An investigation in 1975 concluded the explosion was accidental.

World War I, 1917-1918
Woodrow Wilson became President by promising to keep us out of war. He vowed neutrality, yet openly supplied Britain with arms and ammunition. On May 17, 1915, the British passenger ship Lusitania was traveling from New York to Britain, without escort at low speed, through waters patrolled by German subs. She carried passengers, freight and six million rounds of ammunition. A German sub took the bait and sank her killing 1,198 people, including 128 Americans. British scheming had created Wilson’s pretext for war.

Newspapers and politicians, once again, whipped up America’s appetite for war and, in 1917, we entered WWI.

World War II, 1941-1945
It would take more than a few dead Americans to get us into another foreign war. Americans remembered WWI with horror. To drag the U.S. into WWII, Franklin Roosevelt needed a spectacular pretext.

Japan’s attack on Pearl Harbor supplied it. If you need an excuse for war a “surprise attack” that kills over 2,000 Americans can’t be beat. But it was no surprise to the president. With the help of broken Japanese codes, FDR and key members of his cabinet knew exactly when and where the Japanese would attack. Historians have shown that not only did FDR know in advance about Pearl Harbor attack, he actively provoked it.

The Korean War, 1950-1952
The pretext for the U.S. invasion of Korea in 1950 was the presumed first strike on 6/25/50 by North Korea against South Korea. The U.S. whipped up U.N. support and went to war against North Korea. Evidence shows it is just as likely the first attack occurred two days earlier when S. Korean forces pushed north.

The Viet Nam War, 1964-1972
The pretext for the U.S.’s first strike against North Vietnam was an attack by a N. Vietnamese patrol boat on the U.S.S. Mattox in the Gulf of Tonkin. That attack never happened. Lyndon Johnson wanted it, even provoked it, but North Vietnam wouldn’t bite. So he simply invented it and began “retaliatory bombing.” The incident was half a world away in the middle of an empty sea and Al Gore hadn’t invented the internet yet. Who was to know?

Panama Invasion 1989 
Reports of the shooting of a single soldier and the beating of an American soldier’s wife were enough for George I to invade Panama. Papa Bush declared he “would not stand by while American womanhood is threatened.” Not standing by is one thing, but launching a Helen of Troy style invasion is another.

The Wars in Iraq
The most recent war pretexts have been exposed with embarrassing swiftness. Hoaxes include the removal of the incubator babies in the first Iraq war, bombing an aspirin factory in Sudan, a fake concentration camp in Bosnia, and Saddam’s fearsome WMD’s. Only limits of space prevent listing dozens more. All have unraveled like cheap suits while new ones are tailored for new wars.

The possibilities for a pretext to attack Iran are legion. A nuclear explosion somewhere? In Israel perhaps? A ship sunk in the Red Sea? Use your imagination.

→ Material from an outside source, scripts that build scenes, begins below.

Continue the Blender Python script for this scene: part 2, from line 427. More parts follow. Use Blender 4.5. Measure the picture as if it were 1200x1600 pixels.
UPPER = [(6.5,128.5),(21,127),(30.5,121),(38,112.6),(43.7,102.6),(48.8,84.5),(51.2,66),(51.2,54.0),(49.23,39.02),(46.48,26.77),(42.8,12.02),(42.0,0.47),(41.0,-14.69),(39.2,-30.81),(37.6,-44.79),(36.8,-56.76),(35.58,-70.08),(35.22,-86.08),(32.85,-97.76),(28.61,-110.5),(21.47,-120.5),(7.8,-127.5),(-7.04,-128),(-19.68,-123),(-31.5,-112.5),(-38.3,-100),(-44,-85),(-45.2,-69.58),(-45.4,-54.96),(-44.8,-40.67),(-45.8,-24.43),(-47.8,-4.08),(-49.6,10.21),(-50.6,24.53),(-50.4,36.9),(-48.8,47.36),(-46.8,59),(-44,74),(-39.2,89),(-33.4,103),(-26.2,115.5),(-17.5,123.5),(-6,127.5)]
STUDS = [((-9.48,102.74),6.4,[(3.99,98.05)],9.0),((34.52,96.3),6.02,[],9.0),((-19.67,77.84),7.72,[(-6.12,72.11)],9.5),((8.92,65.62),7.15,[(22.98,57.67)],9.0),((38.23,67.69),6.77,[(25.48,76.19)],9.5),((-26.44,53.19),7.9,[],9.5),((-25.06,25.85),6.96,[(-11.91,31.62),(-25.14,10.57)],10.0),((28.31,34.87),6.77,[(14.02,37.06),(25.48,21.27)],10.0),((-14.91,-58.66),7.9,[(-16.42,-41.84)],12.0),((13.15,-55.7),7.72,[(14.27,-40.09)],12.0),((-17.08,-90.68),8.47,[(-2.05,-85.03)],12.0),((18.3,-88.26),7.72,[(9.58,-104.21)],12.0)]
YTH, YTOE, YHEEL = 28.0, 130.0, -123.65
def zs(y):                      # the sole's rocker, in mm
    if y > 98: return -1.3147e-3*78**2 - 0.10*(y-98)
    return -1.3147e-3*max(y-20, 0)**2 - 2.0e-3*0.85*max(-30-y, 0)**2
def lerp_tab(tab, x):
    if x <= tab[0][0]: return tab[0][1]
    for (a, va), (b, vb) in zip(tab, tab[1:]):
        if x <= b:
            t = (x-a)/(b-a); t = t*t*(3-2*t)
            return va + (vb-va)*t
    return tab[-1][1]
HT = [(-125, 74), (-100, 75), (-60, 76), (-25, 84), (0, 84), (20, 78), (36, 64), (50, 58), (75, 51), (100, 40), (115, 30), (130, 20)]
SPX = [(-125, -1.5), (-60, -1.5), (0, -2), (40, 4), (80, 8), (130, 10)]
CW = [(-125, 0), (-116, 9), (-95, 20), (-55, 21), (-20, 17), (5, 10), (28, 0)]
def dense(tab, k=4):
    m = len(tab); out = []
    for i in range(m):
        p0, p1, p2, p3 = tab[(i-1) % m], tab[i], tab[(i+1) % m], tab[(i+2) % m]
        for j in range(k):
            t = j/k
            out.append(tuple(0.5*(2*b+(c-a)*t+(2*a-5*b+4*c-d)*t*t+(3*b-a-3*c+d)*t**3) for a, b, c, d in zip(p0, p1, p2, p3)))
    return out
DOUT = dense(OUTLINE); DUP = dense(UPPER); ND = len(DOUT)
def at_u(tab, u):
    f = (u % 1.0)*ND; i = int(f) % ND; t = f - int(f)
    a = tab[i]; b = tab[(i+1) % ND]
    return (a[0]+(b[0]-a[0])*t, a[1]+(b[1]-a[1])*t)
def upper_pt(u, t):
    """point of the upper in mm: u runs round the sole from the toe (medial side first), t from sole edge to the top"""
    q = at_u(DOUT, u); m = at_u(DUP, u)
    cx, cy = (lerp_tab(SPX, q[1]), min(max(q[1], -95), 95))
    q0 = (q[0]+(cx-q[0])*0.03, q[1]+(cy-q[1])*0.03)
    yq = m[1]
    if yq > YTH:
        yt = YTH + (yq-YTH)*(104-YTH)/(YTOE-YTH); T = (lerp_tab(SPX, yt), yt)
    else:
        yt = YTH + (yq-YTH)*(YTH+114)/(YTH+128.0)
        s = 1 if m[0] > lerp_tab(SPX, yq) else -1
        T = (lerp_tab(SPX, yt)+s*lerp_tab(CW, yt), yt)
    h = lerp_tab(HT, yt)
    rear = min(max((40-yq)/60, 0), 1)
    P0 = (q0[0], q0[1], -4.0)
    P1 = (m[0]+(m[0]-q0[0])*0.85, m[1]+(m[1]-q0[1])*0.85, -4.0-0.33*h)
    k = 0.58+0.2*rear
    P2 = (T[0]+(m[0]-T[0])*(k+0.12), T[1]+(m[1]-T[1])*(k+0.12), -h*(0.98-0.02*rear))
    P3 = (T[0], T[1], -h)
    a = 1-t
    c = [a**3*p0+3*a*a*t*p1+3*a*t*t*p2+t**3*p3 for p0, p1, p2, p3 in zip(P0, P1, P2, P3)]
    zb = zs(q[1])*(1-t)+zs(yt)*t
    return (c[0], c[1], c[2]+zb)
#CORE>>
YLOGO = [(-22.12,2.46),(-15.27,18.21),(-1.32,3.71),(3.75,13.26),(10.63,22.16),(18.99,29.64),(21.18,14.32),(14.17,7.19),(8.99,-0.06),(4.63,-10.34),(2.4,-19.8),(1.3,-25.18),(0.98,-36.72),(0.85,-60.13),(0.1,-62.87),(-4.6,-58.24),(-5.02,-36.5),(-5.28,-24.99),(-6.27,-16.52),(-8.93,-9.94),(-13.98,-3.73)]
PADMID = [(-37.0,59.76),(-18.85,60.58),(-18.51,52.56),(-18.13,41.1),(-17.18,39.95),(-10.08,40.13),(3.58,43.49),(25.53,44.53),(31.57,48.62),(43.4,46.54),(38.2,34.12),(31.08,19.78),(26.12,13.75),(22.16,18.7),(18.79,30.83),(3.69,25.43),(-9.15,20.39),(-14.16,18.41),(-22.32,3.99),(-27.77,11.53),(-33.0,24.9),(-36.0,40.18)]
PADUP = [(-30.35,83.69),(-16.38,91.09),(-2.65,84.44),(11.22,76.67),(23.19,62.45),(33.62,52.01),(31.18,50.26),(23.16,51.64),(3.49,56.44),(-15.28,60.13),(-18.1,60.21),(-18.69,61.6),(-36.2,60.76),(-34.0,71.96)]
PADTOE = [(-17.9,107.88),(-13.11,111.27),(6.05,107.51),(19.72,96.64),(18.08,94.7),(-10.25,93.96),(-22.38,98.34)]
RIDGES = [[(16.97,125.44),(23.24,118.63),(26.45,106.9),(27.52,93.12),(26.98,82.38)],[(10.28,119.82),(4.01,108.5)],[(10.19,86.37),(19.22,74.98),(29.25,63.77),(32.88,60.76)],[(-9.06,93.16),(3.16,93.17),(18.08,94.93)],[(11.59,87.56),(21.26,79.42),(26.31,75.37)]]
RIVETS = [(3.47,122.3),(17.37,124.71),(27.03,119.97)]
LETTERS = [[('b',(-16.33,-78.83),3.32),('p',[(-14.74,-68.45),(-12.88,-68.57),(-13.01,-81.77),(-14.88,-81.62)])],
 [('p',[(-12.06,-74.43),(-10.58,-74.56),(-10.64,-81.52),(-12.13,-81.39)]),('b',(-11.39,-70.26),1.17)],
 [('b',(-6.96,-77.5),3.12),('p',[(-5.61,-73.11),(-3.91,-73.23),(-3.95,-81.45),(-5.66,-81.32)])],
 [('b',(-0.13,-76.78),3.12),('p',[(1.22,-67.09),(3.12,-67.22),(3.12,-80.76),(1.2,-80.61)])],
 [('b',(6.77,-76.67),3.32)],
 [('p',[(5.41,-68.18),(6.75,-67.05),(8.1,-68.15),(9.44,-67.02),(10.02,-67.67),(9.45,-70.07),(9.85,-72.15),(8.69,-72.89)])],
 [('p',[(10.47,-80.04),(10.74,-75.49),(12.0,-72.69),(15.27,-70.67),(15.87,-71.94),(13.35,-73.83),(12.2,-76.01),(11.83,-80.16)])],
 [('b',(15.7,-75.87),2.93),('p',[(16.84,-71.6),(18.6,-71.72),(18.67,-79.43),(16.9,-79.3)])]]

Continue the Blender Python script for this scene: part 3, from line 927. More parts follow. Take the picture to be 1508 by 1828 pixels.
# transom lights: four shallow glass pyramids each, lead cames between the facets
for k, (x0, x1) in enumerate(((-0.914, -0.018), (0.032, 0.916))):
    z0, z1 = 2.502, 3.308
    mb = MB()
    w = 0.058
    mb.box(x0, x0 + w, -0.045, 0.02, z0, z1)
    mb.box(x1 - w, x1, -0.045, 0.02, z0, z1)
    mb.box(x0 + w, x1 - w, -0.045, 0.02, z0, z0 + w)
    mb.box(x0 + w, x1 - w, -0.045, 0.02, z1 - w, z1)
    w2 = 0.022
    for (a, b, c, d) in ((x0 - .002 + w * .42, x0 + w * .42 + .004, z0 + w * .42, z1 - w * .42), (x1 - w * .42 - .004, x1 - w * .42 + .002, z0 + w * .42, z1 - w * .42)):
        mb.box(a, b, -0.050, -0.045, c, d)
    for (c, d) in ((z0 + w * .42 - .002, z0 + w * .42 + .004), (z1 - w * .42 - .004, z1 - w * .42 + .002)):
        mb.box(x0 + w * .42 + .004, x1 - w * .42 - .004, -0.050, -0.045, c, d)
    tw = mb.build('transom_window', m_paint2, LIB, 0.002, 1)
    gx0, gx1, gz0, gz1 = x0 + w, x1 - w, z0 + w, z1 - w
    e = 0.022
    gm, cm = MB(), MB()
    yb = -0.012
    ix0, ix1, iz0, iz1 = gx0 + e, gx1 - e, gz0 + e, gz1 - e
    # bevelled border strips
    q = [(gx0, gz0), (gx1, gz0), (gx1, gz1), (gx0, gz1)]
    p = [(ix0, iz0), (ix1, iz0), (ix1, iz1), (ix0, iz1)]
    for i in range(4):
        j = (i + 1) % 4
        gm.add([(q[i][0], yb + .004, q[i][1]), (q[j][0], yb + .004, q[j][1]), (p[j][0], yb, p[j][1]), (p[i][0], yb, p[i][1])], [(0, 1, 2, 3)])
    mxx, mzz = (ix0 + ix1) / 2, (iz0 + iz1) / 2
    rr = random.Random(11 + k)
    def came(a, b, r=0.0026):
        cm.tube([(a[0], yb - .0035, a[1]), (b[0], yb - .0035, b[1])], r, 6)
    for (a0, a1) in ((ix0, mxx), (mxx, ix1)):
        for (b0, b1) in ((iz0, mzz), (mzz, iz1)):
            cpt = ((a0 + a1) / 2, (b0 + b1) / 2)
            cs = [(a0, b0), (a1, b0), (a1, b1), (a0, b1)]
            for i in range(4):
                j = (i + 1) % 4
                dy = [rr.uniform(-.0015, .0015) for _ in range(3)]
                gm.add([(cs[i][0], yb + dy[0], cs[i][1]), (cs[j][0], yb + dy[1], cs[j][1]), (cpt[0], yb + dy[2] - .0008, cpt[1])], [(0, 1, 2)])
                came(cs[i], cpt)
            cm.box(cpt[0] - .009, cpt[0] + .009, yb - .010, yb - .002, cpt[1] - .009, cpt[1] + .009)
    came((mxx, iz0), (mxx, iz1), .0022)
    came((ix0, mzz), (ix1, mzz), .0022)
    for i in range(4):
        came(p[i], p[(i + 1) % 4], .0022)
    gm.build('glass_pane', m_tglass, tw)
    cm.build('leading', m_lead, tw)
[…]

Documents declassified in 1997 revealed a 1962 plan named Operation Northwoods that circulated in Kennedy’s cabinet. The plan proposed (but never implemented) terrorist attacks against American targets. The attacks would be carried out by CIA spooks and blamed on Fidel Castro. They would provide a pretext to invade Cuba. The U.S. government wasn’t sufficiently corrupt at that point to execute the plan.

Nearly fifty years have passed since the Northwoods proposal. I leave it to the reader to decide whether our government has become more or less corrupt since then.

The War on Terror, 2001-????
The greatest attack on American civilians in our history occurred on September 11, 2001. Since that attack the government of the United States has massively expanded its own power and begun what promises to be a never-ending War on Terror.

The destruction of the Twin Towers was a mass murder. Among the many questions murder investigators ask is, “Who benefits?” More than a few who have asked that question about 9/11 have uncovered information that suggests the unthinkable. Knowing how our government has justified war in the past, a close look at the unthinkable, if only to eliminate it as a possibility, is worth taking.